Trump is said to be considering pardoning himself days before he leaves office
- President Donald Trump has spoken to aides about pardoning himself in the days before he leaves office, The New York Times reported.
- The report said Trump has had several conversations about the topic since Election Day last year, and that the president has pondered about the legal and political impact if he were to pardon himself.
- Trump hasn't been shy about giving out executive clemency grants like gifts to his friends, but pardoning himself would be an extraordinary use of the constitutional power and put the US in uncharted legal territory.
President Donald Trump has spoken to aides in recent weeks about pardoning himself in the days before he leaves office, The New York Times reported.
The report said Trump has had several conversations about the topic since Election Day last year, and that the president has pondered about the legal and political impact if he were to pardon himself. It's unclear whether he's raised the issue since inciting a violent mob of his supporters to storm the US Capitol on Wednesday, which forced the House and Senate into recess as lawmakers, Hill staffers, and reporters sheltered in their offices or behind makeshift barricades before being evacuated.
The violence erupted as Congress was counting electoral votes from the 2020 election, which Trump has falsely insisted was "rigged" and "stolen" from him. At a rally beforehand, Trump urged his supporters to march to the Capitol and call on lawmakers and Vice President Mike Pence to reject some states' electors based on groundless claims that their elections were fraudulent.
The riots resulted in four deaths and prompted congressional Democrats and even some Republican lawmakers to excoriate Trump for ginning up nonsense conspiracy theories, whipping his supporters into a frenzy, and refusing to forcefully condemn the violence they perpetrated in his name. More than a dozen Democrats have since called for Trump's impeachment, while others are pushing Pence and Trump's cabinet to invoke the 25th Amendment and remove the president from power.
Though Trump hasn't been shy to dole out executive clemency grants as gifts to his friends, pardoning himself would be an extraordinary use of the constitutionally broad power and put the US in uncharted legal territory. The question has never been tested, and the Supreme Court has not weighed in on it.
Some legal scholars say Trump may be able to pardon himself because the power has almost no constitutional limitations, other than that it cannot be applied to state level offenses.
Article II of the Constitution, which lays out the powers of the executive branch, says the president "shall have Power to grant Reprieves and Pardons for Offenses against the United States, except in Cases of Impeachment."
But experts say there are some federal cases in which the president may not be able to issue pardons. He could be barred, for instance, from pardoning someone if doing so violates another federal statute or constitutional clause.
Andrew Weissmann, a former federal prosecutor who worked on the special counsel Robert Mueller's investigation into Russia's interference in the 2016 election, also suggested that Trump could be held criminally liable if he issued a pardon - to himself or anyone else - specifically to obstruct a federal or state investigation.

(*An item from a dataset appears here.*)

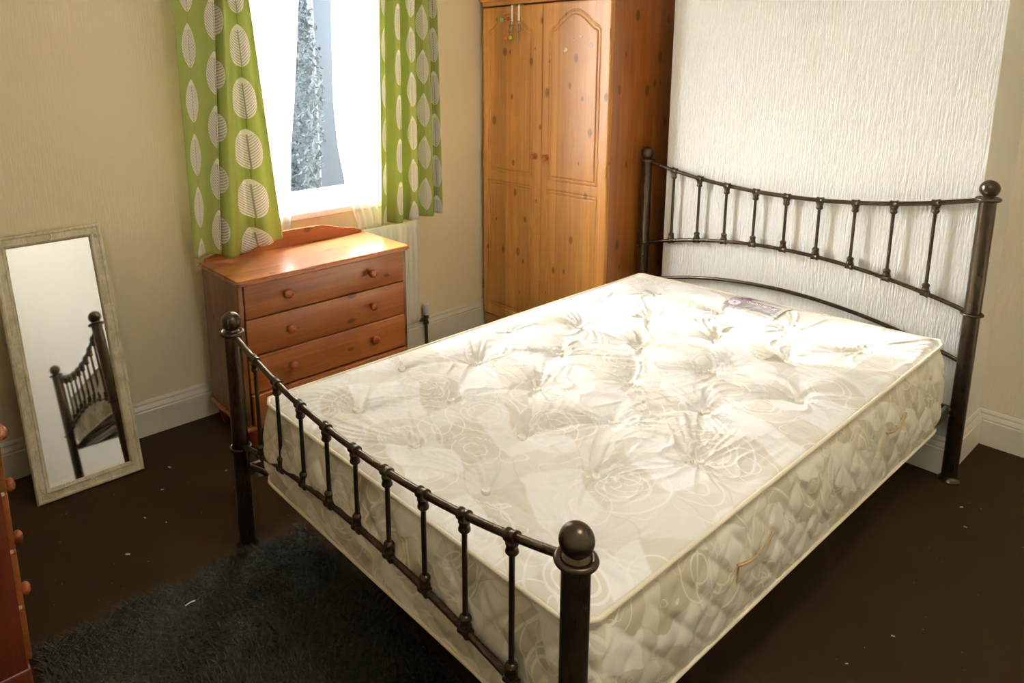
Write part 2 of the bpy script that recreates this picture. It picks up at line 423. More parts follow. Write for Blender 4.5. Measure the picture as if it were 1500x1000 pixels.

The president has granted more pardons and commutations to his allies than any of his predecessors. Last month, he issued a wave of executive clemency grants to associates including his former campaign chairman Paul Manafort; the Republican strategist Roger Stone; the real-estate businessman Charles Kushner, who is the father of Trump's son-in-law Jared; the three corrupt former Republican congressmen Chris Collins, Duncan Hunter, and Steve Stockman; the former Trump campaign aide George Papadopoulos; the Dutch lawyer Alex van der Zwaan, who was indicted in the Russia investigation; and more than a dozen others.
The president also pardoned his former national security advisor, Michael Flynn; four Blackwater guards convicted for their role in the massacre of more than a dozen Iraqi civilians in 2007; and two former Border Patrol agents who were convicted for shooting an unarmed undocumented immigrant in 2006 and covering it up.
Trump is also said to be considering granting a preemptive pardon to his personal lawyer Rudy Giuliani, who has amplified his conspiracy theories about the election and who on Wednesday called for a "trial by combat" at Trump's rally shortly before his supporters swarmed the Capitol. And the president has reportedly discussed preemptively pardoning his three eldest children as well as Kushner.